Ce mercredi sort en salles le film franco-libanais "La Nuit du verre d'eau", de Carlos Chaine. Un film doux, solaire, poignant, qui nous parle d’émancipation féminine, d’amour maternel et charnel, de liberté.
Cette semaine, je suis au festival d'Annecy, devenu au fil des ans le plus grand rendez-vous mondial du film d'animation. C’est un genre cinématographique extrêmement dynamique et créatif, avec des films en provenance du monde entier et une affluence record. Plus de 15.000 festivaliers inscrits cette année, une fréquentation qui a doublé en quelques années et des découvertes qui ont marqué l’histoire du festival. Le Cristal d’Or sera remis samedi 17 juin et nous en reparlerons bientôt avec entre autres la sortie en salles du très beau film "La Sirène", de la réalisatrice franco-iranienne Sepideh Farsi...
En attendant, je vous propose cette semaine un premier film franco-libanais "La Nuit du verre d'eau", de Carlos Chahine. Né à Beyrouth, Carlos Chahine a quitté son pays natal au début de la guerre civile en 1975. Il s’est déjà essayé à des courts-métrages et à des documentaires autour de l’histoire de son pays ou du thème de l’exil, mais c’est son premier long métrage de fiction. Un passage réussi qui a obtenu le prix du public au dernier festival Cinemed de Montpellier.
Pour écrire son scénario, il a puisé dans ses souvenirs d'enfance. Le film se passe dans le Liban des années 50. Il n’est pas autobiographique mais il se nourrit de ses années de jeunesse (le jeune Charles dans le film est un peu son double). Sa famille est chrétienne maronite, ils passaient leurs vacances dans les montagnes au-dessus de Beyrouth.
Le film s’ouvre par un premier plan somptueux : le paysage grandiose d’une vallée isolée, dominée par des sommets imposants. Une belle métaphore qui revient tout au long du film, de ce pays magnifique mais traversé par des failles profondes. Il revisite cette histoire, à travers le destin de trois sœurs : Layla, Eva et Nada, qui vont chercher à s’émanciper des choix que leur famille et plus largement la société a faits pour elles.

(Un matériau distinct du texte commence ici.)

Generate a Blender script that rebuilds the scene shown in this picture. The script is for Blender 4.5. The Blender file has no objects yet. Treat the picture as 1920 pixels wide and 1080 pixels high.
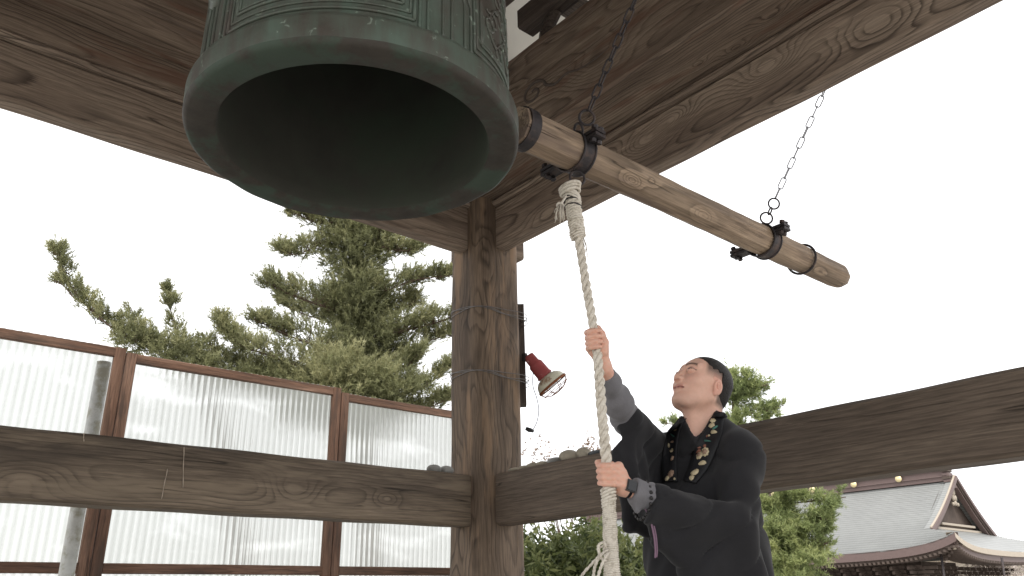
import bpy, bmesh, math, random
import numpy as np
from mathutils import Vector, Matrix, Quaternion
from mathutils.bvhtree import BVHTree

random.seed(7); np.random.seed(7)
SC = bpy.context.scene
COL = SC.collection
pi = math.pi

# ------------------------------------------------------------------ camera, sky, sun, exposure
cam_d = bpy.data.cameras.new('camera')
cam = bpy.data.objects.new('camera', cam_d); COL.objects.link(cam)
_r = Vector([0.758678, -0.651132, -0.020847]); _u = Vector([-0.227643, -0.294954, 0.927998]); _f = Vector([0.610398, 0.699307, 0.372001])
cam.matrix_world = Matrix(((_r.x, _u.x, -_f.x, 0), (_r.y, _u.y, -_f.y, 0), (_r.z, _u.z, -_f.z, 0.87), (0, 0, 0, 1)))
cam_d.sensor_width = 36.0
cam_d.lens = 36.0 * 1.477986 * 1000 / 1920
cam_d.clip_end = 2000
SC.camera = cam

world = bpy.data.worlds.new('World'); SC.world = world
world.use_nodes = True
wn = world.node_tree.nodes; wl = world.node_tree.links
wn.clear()
w_out = wn.new('ShaderNodeOutputWorld'); w_bg = wn.new('ShaderNodeBackground')
w_sky = wn.new('ShaderNodeTexSky'); w_sky.sky_type = 'NISHITA'; w_sky.sun_disc = False
w_sky.sun_elevation = math.radians(52); w_sky.sun_rotation = math.radians(215)
w_mix = wn.new('ShaderNodeMix'); w_mix.data_type = 'RGBA'
w_mix.inputs[0].default_value = 0.93                     # full overcast: nearly all cloud white
w_mix.inputs[7].default_value = (8.0, 8.0, 8.05, 1)
wl.new(w_sky.outputs[0], w_mix.inputs[6]); wl.new(w_mix.outputs[2], w_bg.inputs[0])
w_bg.inputs[1].default_value = 0.10
wl.new(w_bg.outputs[0], w_out.inputs[0])

sun_d = bpy.data.lights.new('sun', 'SUN'); sun_d.energy = 1.5; sun_d.angle = math.radians(14); sun_d.color = (1, .96, .9)
sun = bpy.data.objects.new('sun', sun_d); COL.objects.link(sun)
sun.rotation_euler = (math.radians(38), 0, math.radians(-35))
SC.view_settings.view_transform = 'Standard'; SC.view_settings.look = 'None'
SC.view_settings.gamma = 1.0; SC.view_settings.use_curve_mapping = False
SC.view_settings.exposure = 1.22

# ------------------------------------------------------------------ helpers
def link(o, parent=None):
    COL.objects.link(o)
    if parent is not None: o.parent = parent
    return o

def tag(o, label=None, cat=None, group=None, kind=None):
    if label: o['label'] = label
    if cat: o['category'] = cat
    if group: o['group'] = group
    if kind: o['kind'] = kind
    return o

def empty(name, loc, label, cat, group=None):
    o = bpy.data.objects.new(name, None); o.location = loc; link(o)
    return tag(o, label, cat, group)

def mesh_np(name, V, F, mat=None, smooth=False, parent=None, loc=None, rot=None, attr=None):
    """V (n,3), F list of tuples or (m,k) array; vertices are in world space unless loc is given"""
    me = bpy.data.meshes.new(name)
    V = np.asarray(V, dtype=np.float64)
    if isinstance(F, np.ndarray):
        n, k = F.shape
        me.vertices.add(len(V)); me.vertices.foreach_set('co', V.astype(np.float32).ravel())
        me.loops.add(n * k); me.loops.foreach_set('vertex_index', F.astype(np.int32).ravel())
        me.polygons.add(n); me.polygons.foreach_set('loop_start', np.arange(0, n * k, k, dtype=np.int32))
        me.update(calc_edges=True)
    else:
        me.from_pydata([tuple(v) for v in V], [], F)
    if attr is not None:
        a = me.color_attributes.new('tint', 'FLOAT_COLOR', 'POINT')
        A = np.asarray(attr, dtype=np.float32)
        if A.ndim == 1: A = np.stack([A, A, A, np.ones_like(A)], 1)
        if A.shape[1] == 3: A = np.concatenate([A, np.ones((len(A), 1), np.float32)], 1)
        a.data.foreach_set('color', A.ravel())
    me.validate()
    if smooth: me.polygons.foreach_set('use_smooth', [True] * len(me.polygons))
    if mat: me.materials.append(mat)
    o = bpy.data.objects.new(name, me)
    link(o)
    if loc is not None: o.location = loc
    if rot is not None: o.rotation_euler = rot
    if parent is not None:
        bpy.context.view_layer.update()
        par_m = Matrix.Translation(parent.location) @ parent.rotation_euler.to_matrix().to_4x4() if parent.parent is None else parent.matrix_world
        o.parent = parent
        o.matrix_parent_inverse = par_m.inverted()
    return o

class MB:
    """collects pieces into one mesh"""
    def __init__(s): s.V = []; s.F = []; s.n = 0
    def add(s, V, F):
        s.V.append(np.asarray(V, float)); s.F += [tuple(i + s.n for i in f) for f in F]; s.n += len(V); return s
    def build(s, name, mat, parent=None, smooth=False, **k):
        return mesh_np(name, np.concatenate(s.V), s.F, mat, smooth, parent, **k)

def box(c, sz, R=None):
    c = np.array(c, float); h = np.array(sz, float) / 2
    V = np.array([[x, y, z] for x in (-1, 1) for y in (-1, 1) for z in (-1, 1)]) * h
    if R is not None: V = V @ np.array(R).T
    F = [(0, 1, 3, 2), (4, 6, 7, 5), (0, 4, 5, 1), (2, 3, 7, 6), (0, 2, 6, 4), (1, 5, 7, 3)]
    return V + c, F

def frames(P, up=(0, 0, 1)):
    P = np.asarray(P, float); n = len(P)
    T = np.gradient(P, axis=0); T /= np.linalg.norm(T, axis=1)[:, None] + 1e-12
    a = np.array(up, float)
    if abs(T[0] @ a) > .9: a = np.array([1., 0, 0])
    N = np.zeros_like(P); N[0] = np.cross(T[0], a); N[0] /= np.linalg.norm(N[0])
    for i in range(1, n):
        v = N[i - 1] - T[i] * (N[i - 1] @ T[i]); N[i] = v / (np.linalg.norm(v) + 1e-12)
    return T, N, np.cross(T, N)

def tube(P, r, k=8, cap=True, closed=False, flat=1.0):
    P = np.asarray(P, float); n = len(P)
    r = np.full(n, r) if np.isscalar(r) else np.asarray(r, float)
    T, N, B = frames(P)
    if closed:
        T = (np.roll(P, -1, 0) - np.roll(P, 1, 0)); T /= np.linalg.norm(T, axis=1)[:, None]
        ax = np.cross(P[0] - P.mean(0), P[n // 4] - P.mean(0)); ax /= np.linalg.norm(ax)
        B = np.tile(ax, (n, 1)); N = np.cross(B, T)
    a = np.arange(k) / k * 2 * pi
    V = (P[:, None] + r[:, None, None] * (np.cos(a)[None, :, None] * N[:, None] + flat * np.sin(a)[None, :, None] * B[:, None])).reshape(-1, 3)
    F = []
    m = n if closed else n - 1
    for i in range(m):
        j = (i + 1) % n
        for q in range(k):
            F.append((i * k + q, i * k + (q + 1) % k, j * k + (q + 1) % k, j * k + q))
    if cap and not closed:
        F.append(tuple(range(k))[::-1]); F.append(tuple(range((n - 1) * k, n * k)))
    return V, F

def circle(c, ax, r, n=24, a0=0.0):
    ax = np.array(ax, float); ax /= np.linalg.norm(ax)
    t = np.array([0, 0, 1.]) if abs(ax[2]) < .9 else np.array([1., 0, 0])
    u = np.cross(ax, t); u /= np.linalg.norm(u); v = np.cross(ax, u)
    a = a0 + np.arange(n) / n * 2 * pi
    return np.array(c) + r * (np.cos(a)[:, None] * u + np.sin(a)[:, None] * v)

def lathe(prof, c, axis=(0, 0, 1), n=48, u=None):
    """prof: list of (radius, height) ; closed surface of revolution"""
    ax = np.array(axis, float); ax /= np.linalg.norm(ax)
    t = np.array([1., 0, 0]) if abs(ax[0]) < .9 else np.array([0, 1., 0])
    uu = np.cross(ax, t); uu /= np.linalg.norm(uu); vv = np.cross(ax, uu)
    a = np.arange(n) / n * 2 * pi
    ring = np.cos(a)[:, None] * uu + np.sin(a)[:, None] * vv
    V = np.concatenate([np.array(c) + ax * h + max(r, 1e-4) * ring for r, h in prof])
    F = []
    for i in range(len(prof) - 1):
        for q in range(n):
            F.append((i * n + q, i * n + (q + 1) % n, (i + 1) * n + (q + 1) % n, (i + 1) * n + q))
    return V, F

def interp(P, n):
    """smooth (Catmull-Rom) resample of a polyline to n points"""
    P = np.asarray(P, float); Q = np.concatenate([[2 * P[0] - P[1]], P, [2 * P[-1] - P[-2]]])
    out = []
    for s in np.linspace(0, len(P) - 1 - 1e-9, n):
        i = int(s); t = s - i; a, b, c, d = Q[i:i + 4]
        out.append(.5 * ((2 * b) + (c - a) * t + (2 * a - 5 * b + 4 * c - d) * t * t + (-a + 3 * b - 3 * c + d) * t ** 3))
    return np.array(out)

def unit(v):
    v = np.asarray(v, float); return v / (np.linalg.norm(v) + 1e-12)

# ------------------------------------------------------------------ materials
def new_mat(name):
    m = bpy.data.materials.new(name); m.use_nodes = True
    nt = m.node_tree; nt.nodes.clear()
    out = nt.nodes.new('ShaderNodeOutputMaterial'); b = nt.nodes.new('ShaderNodeBsdfPrincipled')
    nt.links.new(b.outputs[0], out.inputs[0])
    return m, nt, b, out

def N(nt, t, **k):
    n = nt.nodes.new(t)
    for a, v in k.items():
        if a.startswith('i_'):
            key = a[2:]; key = int(key) if key.isdigit() else key
            n.inputs[key].default_value = v
        else: setattr(n, a, v)
    return n

def math_n(nt, op, a, b=None, c=None):
    n = nt.nodes.new('ShaderNodeMath'); n.operation = op
    for i, x in enumerate((a, b, c)):
        if x is None: continue
        if isinstance(x, (int, float)): n.inputs[i].default_value = x
        else: nt.links.new(x, n.inputs[i])
    return n.outputs[0]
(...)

L’aînée Layla est mariée à un homme plus âgé qu’elle n’aime pas, ils sont parents d’un jeune garçon. L’arrivée dans le village de deux Français, un duo mère / fils interprété par Nathalie Baye et Pierre Rochefort, va bouleverser la vie de Layla. René, le fils, va éveiller chez elle le désir et Hélène, la mère, lui donner un espoir de liberté.
Le film explore le poids des traditions dans cette famille qui se veut moderne - Layla est la seule femme du village à conduire sa propre voiture ! - mais qui reste en réalité très conservatrice, et perpétue un carcan patriarcal dont les femmes (et les hommes !) sont les victimes. Nada, la plus jeune et la plus rebelle, demande à son père : "Tu nous as éduquées mais
pour quoi faire finalement ?"
Même s’ils restent hors-champ, on devine les combats qui se préparent avec les jeunes hommes qu’il faut former à la guerre. Et le village est un condensé des tensions religieuses qui s’annoncent, où les villageois s’étripent pour savoir s’ils sont avant tout libanais ou bien alors druzes, musulmans ou chrétiens. Ce sont tous les prémices de la guerre civile qui va déchirer ce pays qui se rêvait le modèle d’une société multiconfessionnelle pacifique.
C’est donc un film qui part de l’intime pour aller vers le plus universel, un film doux, solaire, poignant, qui nous parle d’émancipation féminine, d’amour maternel et charnel, de liberté. C’est aussi un récit initiatique pour le jeune Charles qui, le temps d’un été, va voir sa mère lui échapper. Et enfin c’est un film politique qui revient sur les racines des tensions au Liban et plus largement au Moyen-Orient.